Are You Really Ready for 2018?

Terry’s Blog

Occasional jottings about

everything and nothing much!

This blog will be written when I have something to say, so there may be times when it will not have been updated for a while, but at least it won’t end up like some pop star’s Twitterings.


26 June 2018

We will all no doubt have had worried clients asking us where things stand as far as the introduction of ‘minimum energy standards’ in 2018 is concerned (even before the Brexit result).  Clients certainly have a right to be worried.  Is this legislation still definitely going to take effect on 1 April 2018?  How are building owners going to fund improvements to their premises with no Green Deal to meet the costs?

With less than two years to go you might hope that the Department of Energy and Climate Change would be giving landlords and agents some guidance on the requirements.
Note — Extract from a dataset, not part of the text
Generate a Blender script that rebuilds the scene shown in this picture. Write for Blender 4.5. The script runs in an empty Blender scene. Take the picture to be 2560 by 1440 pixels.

An online pamphlet maybe?  Letters to landlords’ associations?  Obviously not, so it’s being left to us to give our clients what guidance we can.

While I was doing this recently with an agent who has been a regular since he became my first client back in 2008, it occurred to me that what I was saying must all have sounded pretty negative.

Yes, there was talk of a new Green Deal.  Yes, DECC had said there would be a consultation on something in the autumn (which isn’t too far away now).  But no, I couldn’t tell him exactly what the consultation would be on.  A new version of Green Deal?  Hopefully, but I couldn’t say for sure.  And no, I couldn’t say with any certainty that the 2018 banning of letting of ‘F’ and ‘G’ rated properties was on course to be introduced, especially since the 1 April 2016 introduction of the tenant’s right to demand energy efficiency improvements was rendered completely ineffective by the scrapping of Green Deal finance last July.

OK, if DECC don’t tell us anything we can’t tell our clients what’s going on.  But it occurred to me afterwards that I wasn’t helping my client by being negative and equivocal.  What is he going to tell his clients?  That he doesn’t know what’s happening and they’ll have to wait until some unspecified future date to – hopefully – find out what is going on?  That’s hardly going to make him look good!

So what else could I have done?  I could and should have taken a much more positive approach, which would have helped him, and might also have won me more business.

 I should have told him that the regulations will come into force on 1 April 2018 requiring improvement of ‘F’ and ‘G’ rated properties for new lets and renewal of tenancies, and for all domestic rented properties on 1 April 2020 and all non domestic rented properties on 1 April 2023.  Until Government makes some change to the legislation that is the position, and I should have made it clear.

 I should have told him that his clients should be taking steps now to take legal advice on their position, or at least start by  familiarising themselves with the legal requirements from the mass of material online – there is an excellent summary on the situation for domestic properties on the Residential Landlords Association website at

 I should also have urged him and his clients to start drawing up a schedule of which properties need improvement prior to April 2018, and when work to improve them can be done.

 I should have pointed out that the penalties for non-compliance are severe – the penalty for three months non-compliance for non domestic properties could be 20% of rateable value, ranging from a minimum of £5,000 up to a maximum of £150,000.

 I should certainly have told him, as I did, about what is happening on potential Green Deal funding to support landlords in improving properties, but I should have made clear that landlords perhaps ought to be considering what they will do if that isn’t available.

 I should certainly have been stressing the positive value to tenants and landlords of carrying out improvements.  I should have been pointing out the average fuel cost of an ‘E’ rated property compared to a ‘G’ rated property, which research* suggests could produce a saving of almost £500 a year.  That should be a selling point for any landlord letting a property but it mostly isn’t, probably because landlords don’t have that information.  We should be giving it to them and making sure they appreciate the value of it.

 And I should have been stressing the importance of the services I can offer to clients now.  Encouraging landlords to put off doing anything is not doing them any favours, and could leave them in real trouble if they find themselves without sufficient time left to carry out necessary improvements.

You may already be doing much better at this than me – frankly you couldn’t be doing much worse!  It’s easy to get into a pessimistic mindset with some of the setbacks our industry has experienced in the past year, but my dissatisfaction with my client advice made me realise that I need to be making a real effort to think positively!  Our clients can probably manage to get depressed without our help, and what they need from us is clear, simple, straightforward advice – what the situation is; what needs to be done and when.

You may want to go further than the few simple points I’ve jotted down above (while making clear that we’re not qualified to give legal advice!) but if you are thinking positively about the challenges and opportunities for your clients, and stressing how you can help overcome them, then maybe you really are ready for 2018.